How much pay is at risk for my grade in a shutdown?

The pay is delayed, not lost, but the cash-flow gap is real. A GS-12 step 5 in a Rest of U.S. locality has a gross biweekly paycheck of about $3,889, so a 30-day lapse delays roughly $7,778. A GS-13 step 5 in the DC locality has about $5,291 per check at stake. Use the Federal Take-Home Pay Calculator to see your net number, which is the gap you actually have to cover.

What is a continuing resolution and how does it affect my pay?

A continuing resolution (CR) is stopgap legislation that keeps agencies funded at prior-year levels while Congress keeps negotiating. Under a CR you work and get paid normally. There is no furlough and no missed paycheck. The risk is that CRs have their own expiration dates, and a failed CR renewal is exactly how the October 2025 shutdown started.

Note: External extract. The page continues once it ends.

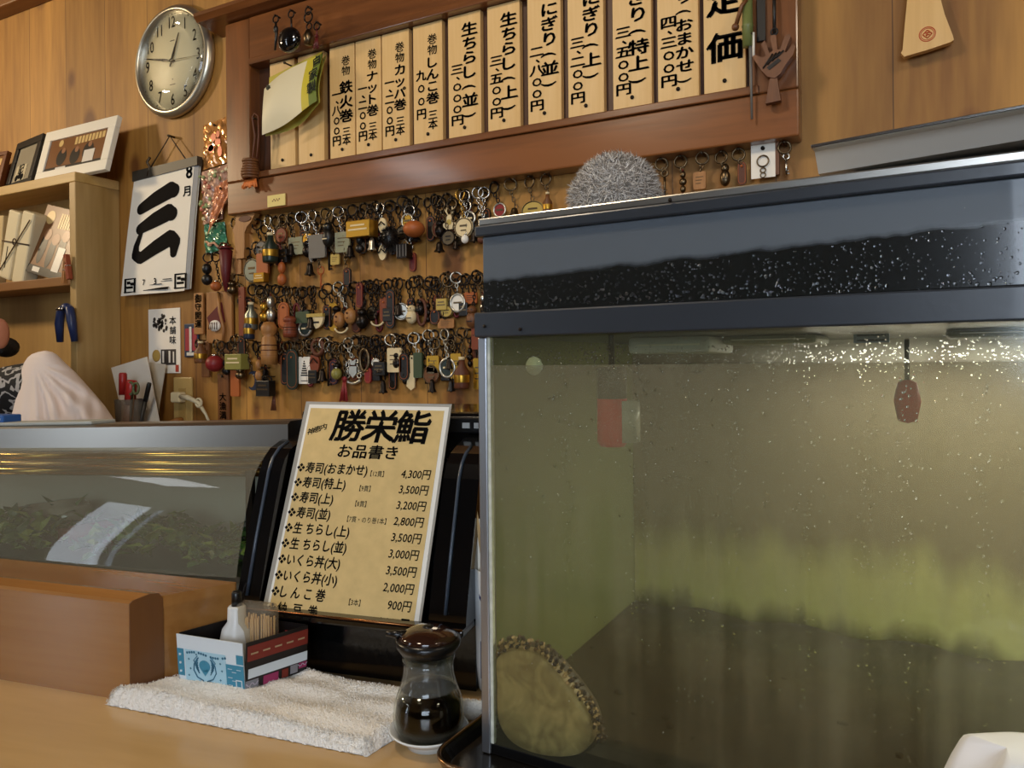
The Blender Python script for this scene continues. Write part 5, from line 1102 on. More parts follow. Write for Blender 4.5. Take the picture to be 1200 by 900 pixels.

What should federal employees do before October 1, 2026?

Five things: know your actual net biweekly paycheck, check your agency's contingency plan to learn whether your position is excepted or furloughed, build an emergency fund covering 2 to 3 months of net pay, ask your federal credit union about shutdown relief loans before you need one, and if you need cash during a lapse, look at a TSP loan before a TSP withdrawal. Annual leave cannot be used to cover furlough days, so leave balances are not a safety net here.

Sources: CRFB Appropriations Watch: FY2027 (bill status as of June 25, 2026), Congress.gov Appropriations Status Table, OPM Guidance for Shutdown Furloughs, Federal News Network on OPM's back-pay guidance change, GovExec on the February 2026 back-pay guarantee. Paycheck-at-risk table is FedTools 2026 analysis of OPM GS base and locality pay tables.